Highlights from Osaka:
Cooking and laughing with Saya who I met last summer in a hostel in Munich; roaming the city streets and photographing during golden hour; dropping my phone and then having a woman return it to me minutes after I realized and started to panic; meeting an incredibly kind and funny Japanese couple in a restaurant in Kobe (if you ever find yourself there please go to Horieza!) – they were literally waving at me from their front door with the husband jumping up and down enthusiastically, leaving me with the biggest smile… so often it’s the people you meet that make all the difference.
Looking back at my time in Japan, I had a wonderful time there overall but if I would do it again I would spend less time in the cities and more time exploring places off the beaten track. And get out into nature more.
Things that impressed me about Japan: the incredible public transportation and ease of getting around in and between cities (I can only dream that one day Miami and the US will be interconnected like Europe and Japan is- and using the Suica card for all forms of transport made it such a breeze); the toilets lived up to the hype – also- how are there clean and free public toilets in the metro station?? Only in Japan, truly.
What surprised me: how touristy Kyoto was. The bamboo forest, the monkey park, the Gion district- I did not expect so many hordes of people. And how grey and industrial Tokyo felt, but that also may have been impacted by how literally grey and cold it was for most of my time there.
I’m not quite sure why everyone is obsessed with Japan, but I do think I need to return one day and get to know it more in a different way.

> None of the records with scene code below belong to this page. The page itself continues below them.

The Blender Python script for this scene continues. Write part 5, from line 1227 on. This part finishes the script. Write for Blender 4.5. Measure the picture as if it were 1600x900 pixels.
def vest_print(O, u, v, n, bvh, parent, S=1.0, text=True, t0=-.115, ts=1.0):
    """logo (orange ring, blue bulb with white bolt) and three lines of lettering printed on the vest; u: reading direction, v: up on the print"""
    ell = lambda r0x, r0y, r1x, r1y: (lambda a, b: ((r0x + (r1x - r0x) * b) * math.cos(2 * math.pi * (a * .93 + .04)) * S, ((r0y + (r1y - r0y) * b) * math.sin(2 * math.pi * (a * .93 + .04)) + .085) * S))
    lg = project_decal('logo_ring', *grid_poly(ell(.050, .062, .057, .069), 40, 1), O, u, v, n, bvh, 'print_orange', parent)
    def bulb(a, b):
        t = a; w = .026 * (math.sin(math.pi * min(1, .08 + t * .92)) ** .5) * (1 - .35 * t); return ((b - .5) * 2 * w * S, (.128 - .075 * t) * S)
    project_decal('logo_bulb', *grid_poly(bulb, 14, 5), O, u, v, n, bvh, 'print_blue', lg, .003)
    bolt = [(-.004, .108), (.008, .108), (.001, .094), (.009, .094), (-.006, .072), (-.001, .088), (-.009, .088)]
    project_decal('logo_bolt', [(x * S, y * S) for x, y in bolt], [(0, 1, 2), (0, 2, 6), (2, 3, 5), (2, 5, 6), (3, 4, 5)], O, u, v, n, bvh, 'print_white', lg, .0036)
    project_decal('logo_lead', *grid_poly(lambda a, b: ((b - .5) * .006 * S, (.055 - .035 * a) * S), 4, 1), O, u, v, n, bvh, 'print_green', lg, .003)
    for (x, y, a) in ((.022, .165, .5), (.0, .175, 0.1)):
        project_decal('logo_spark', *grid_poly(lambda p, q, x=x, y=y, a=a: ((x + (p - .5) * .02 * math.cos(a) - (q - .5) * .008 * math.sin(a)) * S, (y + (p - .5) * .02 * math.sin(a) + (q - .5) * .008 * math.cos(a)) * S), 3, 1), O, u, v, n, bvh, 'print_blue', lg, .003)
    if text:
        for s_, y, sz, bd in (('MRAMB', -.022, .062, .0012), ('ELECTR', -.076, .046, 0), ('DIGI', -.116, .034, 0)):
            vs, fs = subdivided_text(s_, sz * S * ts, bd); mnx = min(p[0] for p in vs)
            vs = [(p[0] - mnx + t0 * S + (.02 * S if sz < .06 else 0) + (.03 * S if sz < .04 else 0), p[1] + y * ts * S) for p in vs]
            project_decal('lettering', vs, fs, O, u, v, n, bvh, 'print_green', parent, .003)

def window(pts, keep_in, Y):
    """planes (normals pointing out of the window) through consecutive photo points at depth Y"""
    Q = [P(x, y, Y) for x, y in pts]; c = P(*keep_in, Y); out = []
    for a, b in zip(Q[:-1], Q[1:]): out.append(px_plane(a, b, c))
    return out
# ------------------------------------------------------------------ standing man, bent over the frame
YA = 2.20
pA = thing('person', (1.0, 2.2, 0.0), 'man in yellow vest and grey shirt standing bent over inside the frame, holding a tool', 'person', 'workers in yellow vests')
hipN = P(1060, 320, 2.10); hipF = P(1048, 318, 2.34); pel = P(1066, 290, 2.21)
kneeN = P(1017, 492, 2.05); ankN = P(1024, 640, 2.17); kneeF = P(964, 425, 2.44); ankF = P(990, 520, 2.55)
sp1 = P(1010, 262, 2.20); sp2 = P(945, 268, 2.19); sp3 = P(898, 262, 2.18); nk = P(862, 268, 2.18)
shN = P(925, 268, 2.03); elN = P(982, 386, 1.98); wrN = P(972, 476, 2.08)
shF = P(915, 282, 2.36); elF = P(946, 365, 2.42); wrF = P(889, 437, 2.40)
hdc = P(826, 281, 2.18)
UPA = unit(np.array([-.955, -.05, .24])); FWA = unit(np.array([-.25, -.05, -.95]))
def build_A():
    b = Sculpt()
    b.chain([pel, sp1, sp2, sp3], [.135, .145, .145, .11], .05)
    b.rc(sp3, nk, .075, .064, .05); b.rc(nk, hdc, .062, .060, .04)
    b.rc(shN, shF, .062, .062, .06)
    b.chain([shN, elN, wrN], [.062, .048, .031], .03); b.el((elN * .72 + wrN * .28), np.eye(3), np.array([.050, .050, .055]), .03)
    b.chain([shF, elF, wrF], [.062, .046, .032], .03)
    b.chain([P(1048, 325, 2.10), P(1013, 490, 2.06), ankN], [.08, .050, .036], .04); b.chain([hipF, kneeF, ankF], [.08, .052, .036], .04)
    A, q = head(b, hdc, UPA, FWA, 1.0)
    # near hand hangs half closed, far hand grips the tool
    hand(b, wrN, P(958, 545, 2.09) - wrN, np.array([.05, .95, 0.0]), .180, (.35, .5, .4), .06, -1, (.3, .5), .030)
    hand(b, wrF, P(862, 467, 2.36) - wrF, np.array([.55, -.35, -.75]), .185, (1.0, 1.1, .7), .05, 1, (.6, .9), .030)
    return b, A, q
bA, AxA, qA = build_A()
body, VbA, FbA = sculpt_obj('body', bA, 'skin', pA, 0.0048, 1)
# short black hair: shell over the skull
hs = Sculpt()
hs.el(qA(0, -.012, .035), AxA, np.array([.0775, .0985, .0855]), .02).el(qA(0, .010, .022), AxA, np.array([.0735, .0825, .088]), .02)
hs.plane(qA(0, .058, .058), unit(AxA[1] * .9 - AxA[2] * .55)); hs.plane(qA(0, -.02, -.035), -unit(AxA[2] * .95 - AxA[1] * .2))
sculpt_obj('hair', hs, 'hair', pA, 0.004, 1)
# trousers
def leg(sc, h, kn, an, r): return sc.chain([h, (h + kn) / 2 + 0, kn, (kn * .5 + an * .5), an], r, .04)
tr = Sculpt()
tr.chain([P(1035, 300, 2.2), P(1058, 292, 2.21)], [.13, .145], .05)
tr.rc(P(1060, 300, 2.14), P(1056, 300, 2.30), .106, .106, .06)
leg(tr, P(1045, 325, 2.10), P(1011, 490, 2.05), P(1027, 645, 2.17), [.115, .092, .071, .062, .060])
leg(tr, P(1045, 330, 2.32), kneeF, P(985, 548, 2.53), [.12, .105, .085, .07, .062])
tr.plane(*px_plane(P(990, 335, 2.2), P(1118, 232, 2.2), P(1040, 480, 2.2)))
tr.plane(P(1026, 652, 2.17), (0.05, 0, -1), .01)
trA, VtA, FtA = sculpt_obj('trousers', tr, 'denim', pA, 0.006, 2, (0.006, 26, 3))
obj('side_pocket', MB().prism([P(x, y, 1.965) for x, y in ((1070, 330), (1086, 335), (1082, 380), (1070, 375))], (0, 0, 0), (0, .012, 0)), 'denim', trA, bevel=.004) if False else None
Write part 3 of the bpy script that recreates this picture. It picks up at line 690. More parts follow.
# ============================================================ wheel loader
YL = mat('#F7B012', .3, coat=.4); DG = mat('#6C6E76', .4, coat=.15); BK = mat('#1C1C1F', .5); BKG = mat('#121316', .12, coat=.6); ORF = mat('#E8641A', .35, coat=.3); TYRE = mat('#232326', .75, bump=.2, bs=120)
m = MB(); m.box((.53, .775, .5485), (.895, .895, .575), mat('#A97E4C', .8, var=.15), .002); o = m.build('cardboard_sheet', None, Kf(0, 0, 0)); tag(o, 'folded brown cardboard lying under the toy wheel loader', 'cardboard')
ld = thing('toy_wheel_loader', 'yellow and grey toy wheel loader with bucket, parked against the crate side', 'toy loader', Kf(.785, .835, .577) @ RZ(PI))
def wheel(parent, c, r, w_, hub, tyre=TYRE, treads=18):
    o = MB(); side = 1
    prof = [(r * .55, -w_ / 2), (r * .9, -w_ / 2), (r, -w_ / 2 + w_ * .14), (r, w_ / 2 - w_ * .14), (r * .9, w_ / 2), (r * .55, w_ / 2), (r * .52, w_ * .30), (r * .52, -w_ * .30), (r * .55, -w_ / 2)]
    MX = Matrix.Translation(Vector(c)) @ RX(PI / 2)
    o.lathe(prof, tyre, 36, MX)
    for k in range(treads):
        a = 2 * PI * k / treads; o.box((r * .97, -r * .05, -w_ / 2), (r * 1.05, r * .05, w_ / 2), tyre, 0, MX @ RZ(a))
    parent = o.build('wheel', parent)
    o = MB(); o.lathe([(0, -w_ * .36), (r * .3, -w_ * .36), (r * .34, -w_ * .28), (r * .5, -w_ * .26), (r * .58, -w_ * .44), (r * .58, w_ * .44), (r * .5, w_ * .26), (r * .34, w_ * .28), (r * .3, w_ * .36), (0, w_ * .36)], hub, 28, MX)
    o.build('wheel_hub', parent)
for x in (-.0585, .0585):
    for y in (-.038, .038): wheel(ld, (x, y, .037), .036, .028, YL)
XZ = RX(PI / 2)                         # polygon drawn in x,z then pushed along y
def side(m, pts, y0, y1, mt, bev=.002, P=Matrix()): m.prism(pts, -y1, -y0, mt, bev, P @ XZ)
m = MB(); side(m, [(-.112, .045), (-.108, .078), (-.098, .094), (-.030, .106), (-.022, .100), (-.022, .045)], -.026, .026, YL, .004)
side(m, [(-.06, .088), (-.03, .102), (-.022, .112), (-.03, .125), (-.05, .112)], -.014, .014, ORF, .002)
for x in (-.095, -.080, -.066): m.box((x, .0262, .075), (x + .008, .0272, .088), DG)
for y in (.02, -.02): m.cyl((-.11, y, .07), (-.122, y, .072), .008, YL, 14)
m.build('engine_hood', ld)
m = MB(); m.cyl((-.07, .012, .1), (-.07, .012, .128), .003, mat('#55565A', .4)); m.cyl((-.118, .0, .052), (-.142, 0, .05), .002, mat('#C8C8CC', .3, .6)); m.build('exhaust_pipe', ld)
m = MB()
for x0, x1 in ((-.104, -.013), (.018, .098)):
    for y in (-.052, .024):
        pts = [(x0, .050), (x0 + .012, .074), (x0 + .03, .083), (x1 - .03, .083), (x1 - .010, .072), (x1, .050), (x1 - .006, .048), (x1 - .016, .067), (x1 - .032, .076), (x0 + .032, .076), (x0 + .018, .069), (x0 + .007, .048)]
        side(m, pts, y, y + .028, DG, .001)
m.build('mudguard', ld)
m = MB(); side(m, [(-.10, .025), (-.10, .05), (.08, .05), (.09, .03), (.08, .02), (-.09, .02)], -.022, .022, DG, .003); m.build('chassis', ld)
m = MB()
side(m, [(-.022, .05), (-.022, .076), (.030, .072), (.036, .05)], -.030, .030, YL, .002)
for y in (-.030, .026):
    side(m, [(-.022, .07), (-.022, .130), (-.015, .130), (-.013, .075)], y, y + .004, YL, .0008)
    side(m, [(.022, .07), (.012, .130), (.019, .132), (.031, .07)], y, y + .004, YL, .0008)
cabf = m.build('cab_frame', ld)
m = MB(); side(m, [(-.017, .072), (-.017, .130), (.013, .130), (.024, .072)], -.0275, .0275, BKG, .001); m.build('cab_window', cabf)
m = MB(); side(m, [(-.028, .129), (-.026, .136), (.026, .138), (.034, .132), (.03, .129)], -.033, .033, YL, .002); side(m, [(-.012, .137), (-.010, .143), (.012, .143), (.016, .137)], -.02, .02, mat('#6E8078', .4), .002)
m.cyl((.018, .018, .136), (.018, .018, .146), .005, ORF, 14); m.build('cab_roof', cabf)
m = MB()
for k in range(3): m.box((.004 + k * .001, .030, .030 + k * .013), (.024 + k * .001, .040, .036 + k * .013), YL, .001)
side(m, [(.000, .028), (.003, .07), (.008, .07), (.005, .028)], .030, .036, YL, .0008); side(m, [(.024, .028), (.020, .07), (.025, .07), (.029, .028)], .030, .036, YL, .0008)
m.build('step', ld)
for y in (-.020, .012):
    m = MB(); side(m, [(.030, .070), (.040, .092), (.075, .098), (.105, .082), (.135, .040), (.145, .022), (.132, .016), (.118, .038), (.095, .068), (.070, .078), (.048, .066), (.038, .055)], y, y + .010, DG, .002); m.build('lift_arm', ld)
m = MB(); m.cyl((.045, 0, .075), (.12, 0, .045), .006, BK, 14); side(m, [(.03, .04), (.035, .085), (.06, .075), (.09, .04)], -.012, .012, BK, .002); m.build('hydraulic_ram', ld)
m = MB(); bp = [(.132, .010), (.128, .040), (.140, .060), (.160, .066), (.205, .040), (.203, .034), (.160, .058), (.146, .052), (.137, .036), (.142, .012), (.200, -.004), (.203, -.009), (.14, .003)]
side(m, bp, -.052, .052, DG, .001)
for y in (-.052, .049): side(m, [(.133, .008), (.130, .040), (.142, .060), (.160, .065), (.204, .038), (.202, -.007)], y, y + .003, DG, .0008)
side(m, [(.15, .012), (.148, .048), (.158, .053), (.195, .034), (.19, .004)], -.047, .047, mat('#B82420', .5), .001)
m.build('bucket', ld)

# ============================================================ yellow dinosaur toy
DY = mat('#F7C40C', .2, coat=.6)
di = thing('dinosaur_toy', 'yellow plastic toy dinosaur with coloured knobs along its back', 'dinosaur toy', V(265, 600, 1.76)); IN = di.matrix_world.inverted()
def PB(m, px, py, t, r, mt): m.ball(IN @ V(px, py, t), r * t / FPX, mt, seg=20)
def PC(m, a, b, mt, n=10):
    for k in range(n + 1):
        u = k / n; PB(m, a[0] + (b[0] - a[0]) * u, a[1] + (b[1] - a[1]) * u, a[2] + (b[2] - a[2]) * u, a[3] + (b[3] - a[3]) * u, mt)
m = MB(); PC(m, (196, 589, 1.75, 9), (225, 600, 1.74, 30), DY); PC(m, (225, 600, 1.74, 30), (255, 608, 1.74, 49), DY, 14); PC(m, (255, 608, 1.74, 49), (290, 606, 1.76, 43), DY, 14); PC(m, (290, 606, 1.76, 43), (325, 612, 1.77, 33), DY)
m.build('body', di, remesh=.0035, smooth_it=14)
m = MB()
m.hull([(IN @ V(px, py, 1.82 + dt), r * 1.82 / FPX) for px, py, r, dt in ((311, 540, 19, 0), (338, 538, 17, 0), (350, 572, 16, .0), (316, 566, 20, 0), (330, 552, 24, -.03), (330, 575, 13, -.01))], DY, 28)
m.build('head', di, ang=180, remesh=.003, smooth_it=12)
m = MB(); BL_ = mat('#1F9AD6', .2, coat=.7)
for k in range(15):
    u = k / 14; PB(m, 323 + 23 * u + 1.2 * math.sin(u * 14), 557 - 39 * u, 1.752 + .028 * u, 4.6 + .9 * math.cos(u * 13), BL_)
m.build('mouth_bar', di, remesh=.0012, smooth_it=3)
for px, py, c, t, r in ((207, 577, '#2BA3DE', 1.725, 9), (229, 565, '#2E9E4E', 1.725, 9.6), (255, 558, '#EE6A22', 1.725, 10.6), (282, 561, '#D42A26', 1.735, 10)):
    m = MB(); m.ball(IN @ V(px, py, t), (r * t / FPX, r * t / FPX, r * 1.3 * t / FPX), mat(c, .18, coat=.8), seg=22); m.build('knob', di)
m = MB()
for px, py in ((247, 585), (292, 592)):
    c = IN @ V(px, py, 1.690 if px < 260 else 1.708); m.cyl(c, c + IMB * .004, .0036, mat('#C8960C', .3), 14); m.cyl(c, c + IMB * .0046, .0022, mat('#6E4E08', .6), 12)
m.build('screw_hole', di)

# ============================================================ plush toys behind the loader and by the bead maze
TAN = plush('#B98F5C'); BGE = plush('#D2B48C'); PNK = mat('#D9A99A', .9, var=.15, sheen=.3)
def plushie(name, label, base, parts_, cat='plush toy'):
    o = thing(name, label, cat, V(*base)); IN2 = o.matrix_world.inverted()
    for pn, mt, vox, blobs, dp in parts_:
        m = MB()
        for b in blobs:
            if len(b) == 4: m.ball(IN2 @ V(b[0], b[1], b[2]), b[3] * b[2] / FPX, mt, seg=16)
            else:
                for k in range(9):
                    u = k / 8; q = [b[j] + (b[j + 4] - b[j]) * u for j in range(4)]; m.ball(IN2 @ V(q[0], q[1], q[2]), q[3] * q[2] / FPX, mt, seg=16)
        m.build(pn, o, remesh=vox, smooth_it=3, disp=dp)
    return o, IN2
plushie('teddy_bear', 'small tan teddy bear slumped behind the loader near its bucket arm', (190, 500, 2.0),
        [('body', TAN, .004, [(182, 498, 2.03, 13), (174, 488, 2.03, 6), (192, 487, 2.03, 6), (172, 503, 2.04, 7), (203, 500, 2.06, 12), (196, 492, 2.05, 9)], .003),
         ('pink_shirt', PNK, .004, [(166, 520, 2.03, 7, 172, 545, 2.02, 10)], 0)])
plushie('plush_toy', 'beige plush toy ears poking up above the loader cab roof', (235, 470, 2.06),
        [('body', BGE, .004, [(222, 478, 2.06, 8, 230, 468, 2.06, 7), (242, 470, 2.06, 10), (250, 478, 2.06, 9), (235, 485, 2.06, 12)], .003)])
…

Highlights from Japan: Nara Park – feeding the bowing deer and laughing so hard at people being chased by them; meeting Poorvi in a hostel in Tokyo and then again in Kyoto; hanging out in a tiny jazz bar in Kyoto with her and meeting Janee and Ben and listening to scratching strange jazz music while cigarette smoke permeated the air and vinyl records are displayed on shelves in a darkened atmosphere, where strangers sit touching and become friends… and you feel like you’re in a movie. Laughing so hard with Saya over a miscommunication. Cooking and trying new foods with her. Walking into a stationary store in Osaka and meeting a 90 some year old man asleep in the back and trying to converse with him over google translate. He didn’t let me photograph his portrait, just a picture of the store. I bought gorgeous postcards from him.